Com folklore, Swift oferece a última prova da artista que há em si. Longe dos singles com refrões catchy e quase sempre dentro do mesmo registo, mostra que há muito mais em si para além disso. Tenta novos tons e mostra a sua capacidade vocal de uma maneira única até então; em certos momentos, soa quase a um espectro – ou ao que supomos que um fantasma soaria -, etérea, aterradora, perdida num limbo entre mundos. Mas a camada principal do disco (sendo isto uma opinião pessoal) é mesmo a instrumental. Cada nota está exatamente onde devia estar e a cada vez que ouvimos descobrimos uma nova. Os arranjos estão excelentes, a produção também. Nota-se que Taylor sabia bem o que queria para este disco e escolheu a dedo quem a poderia ajudar a consegui-lo. Entre outros, Aaron Dessner (The National), Jack Antonoff, a orquestração de Bryce Dessner ou mesmo a colaboração de William Bowery (que ninguém sabe ainda muito bem que é).

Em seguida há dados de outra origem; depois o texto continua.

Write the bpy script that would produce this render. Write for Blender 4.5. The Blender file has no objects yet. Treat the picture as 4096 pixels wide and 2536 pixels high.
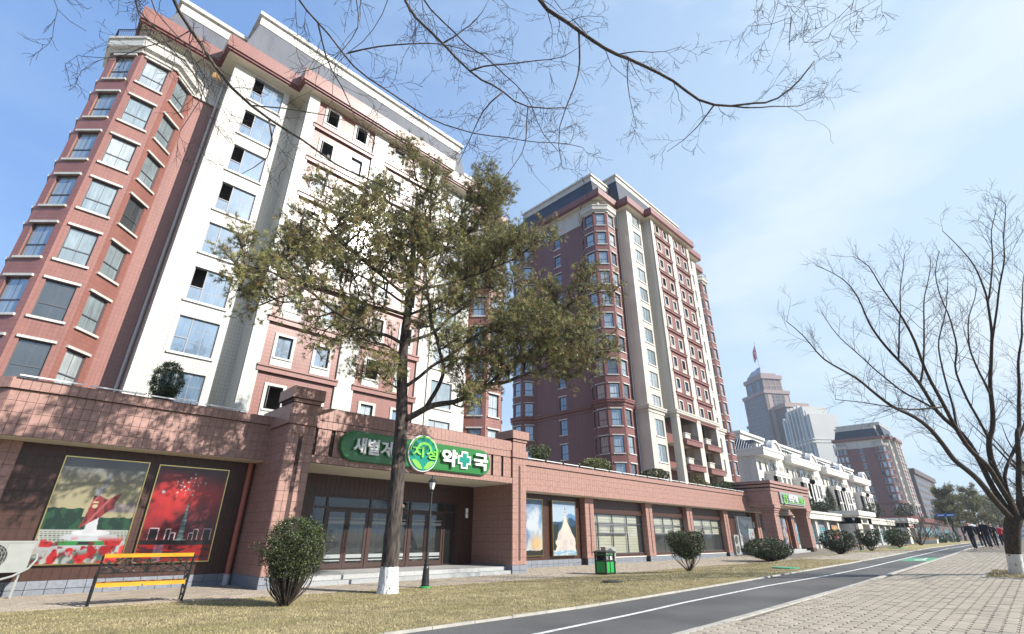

A intervenção de Bon Iver (Justin Vernon) foi essencial para construir a canção mais bem conseguida do disco – e, arrisco-me a dizer, talvez da carreira inteira de Swift. Bem habituado a trabalhar com Aaron nos Big Red Machine, Bon faz um dueto com Taylor absolutamente arrepiante.
É um oitavo disco que sabe a primeiro: o primeiro de uma nova Taylor Swift. Uma fénix que ardeu veementemente mas, como tudo na vida, teve um fim. Agora renasce das cinzas, com uma honestidade e uma força desconhecidas até então.